3. I also know a gang of husbands who give gifts, out of natural love and affection, to someone else’s wife and vice versa. Utmost care is taken to ensure that husband of the donee does not give a gift to donor’s wife. A different wife is selected every year for the favours. Such cross gifts are not permitted by the Act.

Miscellaneous Gifts

1. My in-laws would like to gift two LIC policies - one to me (in service) and another to my wife (housewife having no PAN or filing IT File). What would be the Tax treatment on the maturity value of the policies (maturity after 10/15 years)?

If after, say 3 yrs, I pay the annual premium of the above policies from my income, then -

i) whether I could take rebate u/s 88 for the premium paid.

ii) what would be the tax treatment on the maturity value of the policies?

2. My brother has expressed their desire to gift tax-free Relief Bonds worth Rs. 1 lakh each to me and to my wife.

3. My nephew desires to gift a KVP to me and one to my wife.

What would be the tax treatment at the time of the gift and at their maturity?

I wish I had relatives like those of yours.

1. When a policy is assigned without valuable consideration and the donor continues to pay premiums afterwards, it does not constitute a gift.

I presume it is a policy whose maturity value is tax-free. The maturity proceeds in the hands of your wife and you will be tax-free. I am afraid, there is some confusion in your mind. When the policy is gifted (assigned) to you, it continues to stand in the name of the original policyholder. If he continues to pay the premium, he can claim rebate u/s 88. Not you.
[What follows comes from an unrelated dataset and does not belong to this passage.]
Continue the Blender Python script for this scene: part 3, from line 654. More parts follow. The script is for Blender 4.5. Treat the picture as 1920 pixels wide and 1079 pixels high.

2. The maturity proceeds and/or interest of Relief Bonds will be tax-free in your hands. However, proper procedure will have to be followed. Investors have a choice between two forms of the bonds, viz. ‘Stock Certificate’ or ‘Promissory Note’. Stock Certificate can be transferred only by registering the transfer with RBI. Promissory Note can be transferred by endorsement of holder. Unlike in the case of share transfers, no stamp duty is required. I hope the in-laws have purchased stock certificate. Even otherwise, get the Bonds transferred in your name.

The latest Bonds have deviated from the above structure. The Bonds will be issued in the form of Stock Certificate or may be held at the credit of the holder in an account called Bond Ledger Account (BLA = demat). BLA will be issued and held with the Public Debt Offices of RBI or some authorised branches of the banks and SHCIL. A certificate of holding will be issued to the holder of Bonds in the BLA. Switch over from one form to another is not allowed.

3. KVPs are not transferable from one person to another. These can be transferred only after taking special permission of the post master and only to near relatives, which mean lineal ascendants or descendents or brothers and sisters. The nephew is not a lineal relative.

All said and done, it is better to gift cash than assets to avoid all these ifs and buts.

Wealth Tax Gone

Wealth tax virtually stands abolished in India. Productive assets are free from wealth tax without any limit. Shares, units, commercial buildings, etc., are treated as productive assets. Only the following are considered as ‘assets’ for the purpose of wealth tax, unless these are used for business or profession:

Any building or land appurtenant thereto used as residential, commercial guesthouse or a farm house (situated within 25 kilometres from the local limit of municipality). Even here, one house or part of a house or a plot of land not exceeding 500 square metres, belonging to an individual or an HUF is not included.

Motor cars, yachts, boats and aircrafts.

Jewellery, bullion, furniture, utensils or any other article made wholly or partly of precious metals.

Urban land situated within the jurisdiction of municipality or cantonment board with a population of not less than 10,000 according to the preceding census or within 8 kilometres or such local limits.

The aggregate wealth up to Rs. 15 lakhs is not charged to tax. Amount above this ceiling is charged to tax @ 1% only, irrespective of its size.

Jewellery Valuation

Value of jewellery has to be determined as laid down in Part A of Schedule III, rules 18&19. Return of wealth tax shall be accompanied by a statement of the assessee in Form-O.8A where the value does not exceed Rs. 5 lakhs. Where it exceeds Rs. 5 lakhs a report of a registered valuer in Form-O.8 is also to be attached.

The Department allows the report to be used for 4 subsequent years. All that is needed to be done is to substitute the value of gold, silver or any alloy of the base year with that of the relevant year. Again, adjustments for purchases and sales made during the relevant year will have to be carried out.

Wealth Tax on House under Construction

A house under construction is not a house and therefore, cannot attract the related wealth tax provisions. The installments paid are towards the right to acquire a housing property and not a house itself. This new asset is not treated as a taxable asset by Sec. 2(ea) of the WTA. It becomes eligible to wealth tax only when the property is complete and its ownership passes on to you.

No Wealth Tax on One House

Sec. 5(vi) of the WTA exempts one house or part of a house belonging to an individual or an HUF from wealth tax, irrespective of its value.

The words used are - ‘a house or part of a house’. There is no condition that such a house should be residential or self-occupied. In any case, all the houses used for commercial purpose are exempt. If you own yet another house anywhere in India, one of the houses as chosen by you will be free from wealth tax. Also, any business and commercial premises are productive assets and therefore are free from wealth tax.